(Scenes as source code)
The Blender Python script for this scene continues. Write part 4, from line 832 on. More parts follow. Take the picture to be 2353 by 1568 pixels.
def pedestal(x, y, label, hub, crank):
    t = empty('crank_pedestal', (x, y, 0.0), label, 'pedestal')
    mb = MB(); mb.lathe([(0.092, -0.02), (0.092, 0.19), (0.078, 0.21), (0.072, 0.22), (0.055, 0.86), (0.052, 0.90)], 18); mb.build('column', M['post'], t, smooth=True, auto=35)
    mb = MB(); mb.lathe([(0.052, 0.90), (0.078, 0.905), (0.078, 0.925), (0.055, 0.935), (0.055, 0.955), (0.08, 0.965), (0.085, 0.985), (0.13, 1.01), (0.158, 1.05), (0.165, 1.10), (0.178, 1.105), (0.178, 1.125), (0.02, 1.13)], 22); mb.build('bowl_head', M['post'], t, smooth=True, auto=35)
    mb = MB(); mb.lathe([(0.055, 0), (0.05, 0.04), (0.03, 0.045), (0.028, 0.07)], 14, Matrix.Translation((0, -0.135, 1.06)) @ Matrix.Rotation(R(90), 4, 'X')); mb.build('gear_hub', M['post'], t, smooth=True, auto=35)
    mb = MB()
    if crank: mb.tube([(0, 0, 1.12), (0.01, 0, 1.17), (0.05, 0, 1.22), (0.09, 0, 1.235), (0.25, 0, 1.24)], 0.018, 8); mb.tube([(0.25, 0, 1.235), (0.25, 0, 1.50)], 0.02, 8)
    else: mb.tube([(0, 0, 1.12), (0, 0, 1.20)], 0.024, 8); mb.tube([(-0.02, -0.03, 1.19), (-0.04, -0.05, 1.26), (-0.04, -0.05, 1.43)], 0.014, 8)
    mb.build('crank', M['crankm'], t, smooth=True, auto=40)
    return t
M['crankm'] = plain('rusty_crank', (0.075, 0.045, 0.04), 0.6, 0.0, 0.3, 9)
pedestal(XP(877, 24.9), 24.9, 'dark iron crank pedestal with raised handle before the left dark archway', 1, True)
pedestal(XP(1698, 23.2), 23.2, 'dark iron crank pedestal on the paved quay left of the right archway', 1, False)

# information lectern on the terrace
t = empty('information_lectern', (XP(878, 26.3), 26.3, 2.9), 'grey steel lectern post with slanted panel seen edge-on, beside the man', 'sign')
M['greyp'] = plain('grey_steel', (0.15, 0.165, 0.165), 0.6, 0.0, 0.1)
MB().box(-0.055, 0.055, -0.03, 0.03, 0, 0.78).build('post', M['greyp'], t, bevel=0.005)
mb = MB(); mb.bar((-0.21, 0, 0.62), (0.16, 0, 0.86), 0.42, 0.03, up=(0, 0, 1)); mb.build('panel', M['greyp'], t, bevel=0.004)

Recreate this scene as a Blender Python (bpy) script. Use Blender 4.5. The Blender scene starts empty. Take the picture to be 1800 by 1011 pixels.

==

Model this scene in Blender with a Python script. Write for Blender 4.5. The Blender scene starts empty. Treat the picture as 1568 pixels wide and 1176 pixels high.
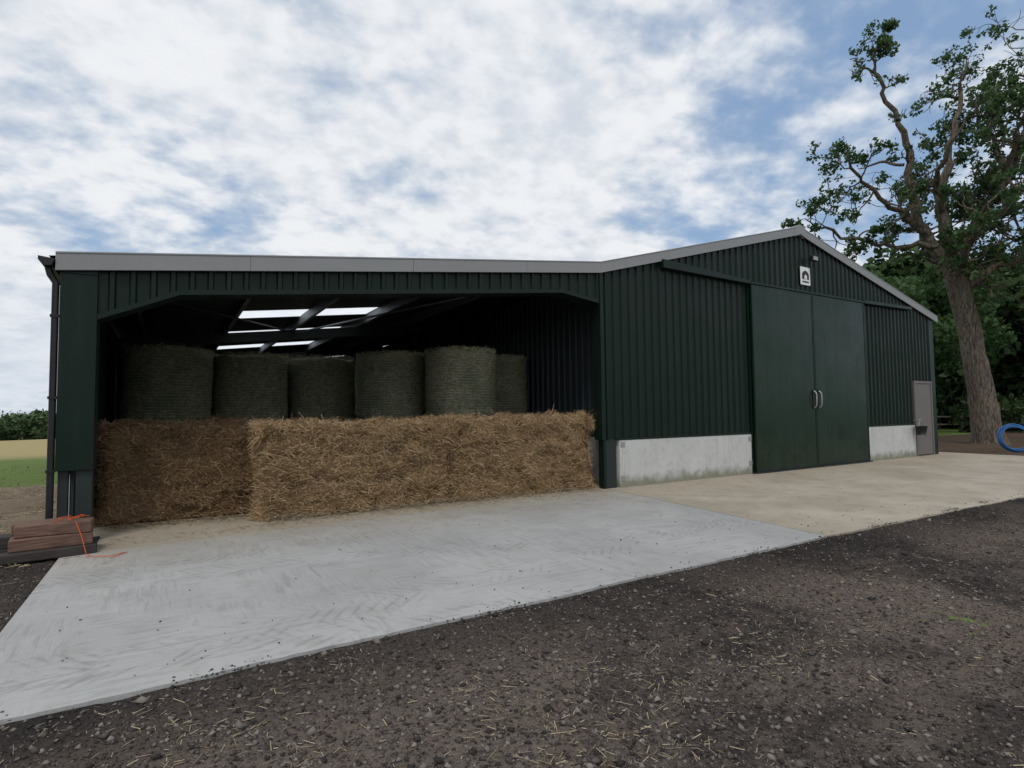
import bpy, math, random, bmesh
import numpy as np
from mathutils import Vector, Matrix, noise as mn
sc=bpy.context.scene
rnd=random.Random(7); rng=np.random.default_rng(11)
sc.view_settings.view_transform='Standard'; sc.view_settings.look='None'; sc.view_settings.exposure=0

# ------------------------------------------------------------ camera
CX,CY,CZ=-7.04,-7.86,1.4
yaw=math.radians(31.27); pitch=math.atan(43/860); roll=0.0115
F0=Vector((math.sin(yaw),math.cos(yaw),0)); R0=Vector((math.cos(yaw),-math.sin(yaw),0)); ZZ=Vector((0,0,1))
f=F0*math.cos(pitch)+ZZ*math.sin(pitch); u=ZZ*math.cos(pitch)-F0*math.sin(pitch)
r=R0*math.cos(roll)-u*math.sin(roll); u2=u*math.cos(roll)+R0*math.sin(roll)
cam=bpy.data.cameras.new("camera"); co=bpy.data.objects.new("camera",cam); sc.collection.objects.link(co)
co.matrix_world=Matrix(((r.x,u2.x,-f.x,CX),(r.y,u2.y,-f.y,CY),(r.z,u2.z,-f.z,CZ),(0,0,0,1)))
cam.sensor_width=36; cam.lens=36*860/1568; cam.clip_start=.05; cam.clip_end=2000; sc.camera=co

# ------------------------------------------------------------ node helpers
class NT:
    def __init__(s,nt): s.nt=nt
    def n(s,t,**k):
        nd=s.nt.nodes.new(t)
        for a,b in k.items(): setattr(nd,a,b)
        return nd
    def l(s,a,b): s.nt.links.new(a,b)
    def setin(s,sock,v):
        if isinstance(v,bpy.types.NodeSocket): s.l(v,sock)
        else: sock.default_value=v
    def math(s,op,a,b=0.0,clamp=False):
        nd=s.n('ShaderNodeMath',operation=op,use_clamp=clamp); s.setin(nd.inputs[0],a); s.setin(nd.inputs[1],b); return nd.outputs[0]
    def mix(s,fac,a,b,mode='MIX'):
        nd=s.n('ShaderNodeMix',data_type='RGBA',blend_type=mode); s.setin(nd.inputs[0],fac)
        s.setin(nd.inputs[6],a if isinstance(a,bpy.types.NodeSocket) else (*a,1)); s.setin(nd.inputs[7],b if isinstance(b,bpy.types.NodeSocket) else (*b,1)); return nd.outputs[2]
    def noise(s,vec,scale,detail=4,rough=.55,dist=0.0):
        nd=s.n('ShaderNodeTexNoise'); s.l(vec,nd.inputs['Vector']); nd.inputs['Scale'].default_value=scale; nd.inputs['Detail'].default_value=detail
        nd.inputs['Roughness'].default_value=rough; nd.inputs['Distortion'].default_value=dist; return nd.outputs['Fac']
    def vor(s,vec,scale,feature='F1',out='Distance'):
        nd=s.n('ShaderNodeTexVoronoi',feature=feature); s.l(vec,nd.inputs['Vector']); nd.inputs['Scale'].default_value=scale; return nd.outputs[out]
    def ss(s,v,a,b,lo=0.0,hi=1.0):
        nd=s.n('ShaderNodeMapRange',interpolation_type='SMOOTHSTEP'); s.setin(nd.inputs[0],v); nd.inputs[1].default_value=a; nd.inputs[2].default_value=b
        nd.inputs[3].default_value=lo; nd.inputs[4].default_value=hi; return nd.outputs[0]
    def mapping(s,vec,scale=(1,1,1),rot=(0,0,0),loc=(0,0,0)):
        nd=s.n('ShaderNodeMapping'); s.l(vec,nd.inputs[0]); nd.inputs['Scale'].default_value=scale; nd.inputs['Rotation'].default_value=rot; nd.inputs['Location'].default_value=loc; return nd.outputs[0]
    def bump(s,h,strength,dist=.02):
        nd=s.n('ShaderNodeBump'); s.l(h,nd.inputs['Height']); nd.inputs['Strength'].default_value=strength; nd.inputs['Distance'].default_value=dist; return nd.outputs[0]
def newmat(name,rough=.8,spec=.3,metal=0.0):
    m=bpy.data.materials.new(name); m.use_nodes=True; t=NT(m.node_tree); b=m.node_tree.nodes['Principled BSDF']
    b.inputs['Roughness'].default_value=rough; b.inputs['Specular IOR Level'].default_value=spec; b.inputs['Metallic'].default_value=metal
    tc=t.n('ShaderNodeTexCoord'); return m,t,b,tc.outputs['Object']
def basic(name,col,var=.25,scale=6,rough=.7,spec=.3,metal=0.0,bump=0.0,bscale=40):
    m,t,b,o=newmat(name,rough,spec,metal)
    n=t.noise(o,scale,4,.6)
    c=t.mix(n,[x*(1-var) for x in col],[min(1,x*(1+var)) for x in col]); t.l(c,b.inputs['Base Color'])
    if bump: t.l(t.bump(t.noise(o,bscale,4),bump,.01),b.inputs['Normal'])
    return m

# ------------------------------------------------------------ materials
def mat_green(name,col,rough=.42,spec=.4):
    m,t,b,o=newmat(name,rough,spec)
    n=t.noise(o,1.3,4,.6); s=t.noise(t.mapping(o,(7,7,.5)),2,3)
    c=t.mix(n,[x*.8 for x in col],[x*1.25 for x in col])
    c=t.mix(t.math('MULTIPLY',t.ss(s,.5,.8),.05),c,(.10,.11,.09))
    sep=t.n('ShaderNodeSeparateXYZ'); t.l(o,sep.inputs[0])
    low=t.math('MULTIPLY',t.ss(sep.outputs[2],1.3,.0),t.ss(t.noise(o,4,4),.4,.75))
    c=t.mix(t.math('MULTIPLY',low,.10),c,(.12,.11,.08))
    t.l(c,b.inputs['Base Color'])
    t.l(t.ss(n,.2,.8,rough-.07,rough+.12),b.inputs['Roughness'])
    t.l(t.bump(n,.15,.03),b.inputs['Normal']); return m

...

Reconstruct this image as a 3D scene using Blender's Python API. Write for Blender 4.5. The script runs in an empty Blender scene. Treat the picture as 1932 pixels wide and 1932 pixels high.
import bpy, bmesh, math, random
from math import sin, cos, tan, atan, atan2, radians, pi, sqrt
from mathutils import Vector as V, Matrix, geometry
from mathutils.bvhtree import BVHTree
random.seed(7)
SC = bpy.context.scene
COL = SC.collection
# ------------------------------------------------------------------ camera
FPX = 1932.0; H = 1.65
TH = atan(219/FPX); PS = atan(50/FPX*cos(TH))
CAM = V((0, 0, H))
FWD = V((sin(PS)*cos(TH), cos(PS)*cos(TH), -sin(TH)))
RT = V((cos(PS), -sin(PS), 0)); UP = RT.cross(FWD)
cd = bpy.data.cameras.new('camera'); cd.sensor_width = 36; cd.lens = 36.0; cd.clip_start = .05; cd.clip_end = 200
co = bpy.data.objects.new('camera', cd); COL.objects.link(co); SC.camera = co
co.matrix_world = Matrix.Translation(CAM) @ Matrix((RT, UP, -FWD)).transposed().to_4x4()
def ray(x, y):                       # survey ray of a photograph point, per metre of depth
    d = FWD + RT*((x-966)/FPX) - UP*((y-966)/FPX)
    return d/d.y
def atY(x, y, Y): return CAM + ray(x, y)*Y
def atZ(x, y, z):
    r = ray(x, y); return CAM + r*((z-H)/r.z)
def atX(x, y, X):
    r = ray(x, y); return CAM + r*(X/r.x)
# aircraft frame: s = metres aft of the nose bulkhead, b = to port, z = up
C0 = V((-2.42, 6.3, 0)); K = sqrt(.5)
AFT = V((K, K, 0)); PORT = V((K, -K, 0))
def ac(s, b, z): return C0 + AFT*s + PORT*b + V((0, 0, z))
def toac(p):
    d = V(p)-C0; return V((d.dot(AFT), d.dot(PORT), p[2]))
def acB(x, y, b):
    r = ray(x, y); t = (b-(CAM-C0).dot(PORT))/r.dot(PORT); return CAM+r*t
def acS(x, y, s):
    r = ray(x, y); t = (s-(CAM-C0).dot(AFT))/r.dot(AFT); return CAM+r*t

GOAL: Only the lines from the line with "The Blender Python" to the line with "pedestal(XP(1698, 23.2), 23.2, 'dark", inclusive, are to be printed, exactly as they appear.

WRITTEN REPLY:
The Blender Python script for this scene continues. Write part 4, from line 832 on. More parts follow. Take the picture to be 2353 by 1568 pixels.
def pedestal(x, y, label, hub, crank):
    t = empty('crank_pedestal', (x, y, 0.0), label, 'pedestal')
    mb = MB(); mb.lathe([(0.092, -0.02), (0.092, 0.19), (0.078, 0.21), (0.072, 0.22), (0.055, 0.86), (0.052, 0.90)], 18); mb.build('column', M['post'], t, smooth=True, auto=35)
    mb = MB(); mb.lathe([(0.052, 0.90), (0.078, 0.905), (0.078, 0.925), (0.055, 0.935), (0.055, 0.955), (0.08, 0.965), (0.085, 0.985), (0.13, 1.01), (0.158, 1.05), (0.165, 1.10), (0.178, 1.105), (0.178, 1.125), (0.02, 1.13)], 22); mb.build('bowl_head', M['post'], t, smooth=True, auto=35)
    mb = MB(); mb.lathe([(0.055, 0), (0.05, 0.04), (0.03, 0.045), (0.028, 0.07)], 14, Matrix.Translation((0, -0.135, 1.06)) @ Matrix.Rotation(R(90), 4, 'X')); mb.build('gear_hub', M['post'], t, smooth=True, auto=35)
    mb = MB()
    if crank: mb.tube([(0, 0, 1.12), (0.01, 0, 1.17), (0.05, 0, 1.22), (0.09, 0, 1.235), (0.25, 0, 1.24)], 0.018, 8); mb.tube([(0.25, 0, 1.235), (0.25, 0, 1.50)], 0.02, 8)
    else: mb.tube([(0, 0, 1.12), (0, 0, 1.20)], 0.024, 8); mb.tube([(-0.02, -0.03, 1.19), (-0.04, -0.05, 1.26), (-0.04, -0.05, 1.43)], 0.014, 8)
    mb.build('crank', M['crankm'], t, smooth=True, auto=40)
    return t
M['crankm'] = plain('rusty_crank', (0.075, 0.045, 0.04), 0.6, 0.0, 0.3, 9)
pedestal(XP(877, 24.9), 24.9, 'dark iron crank pedestal with raised handle before the left dark archway', 1, True)
pedestal(XP(1698, 23.2), 23.2, 'dark iron crank pedestal on the paved quay left of the right archway', 1, False)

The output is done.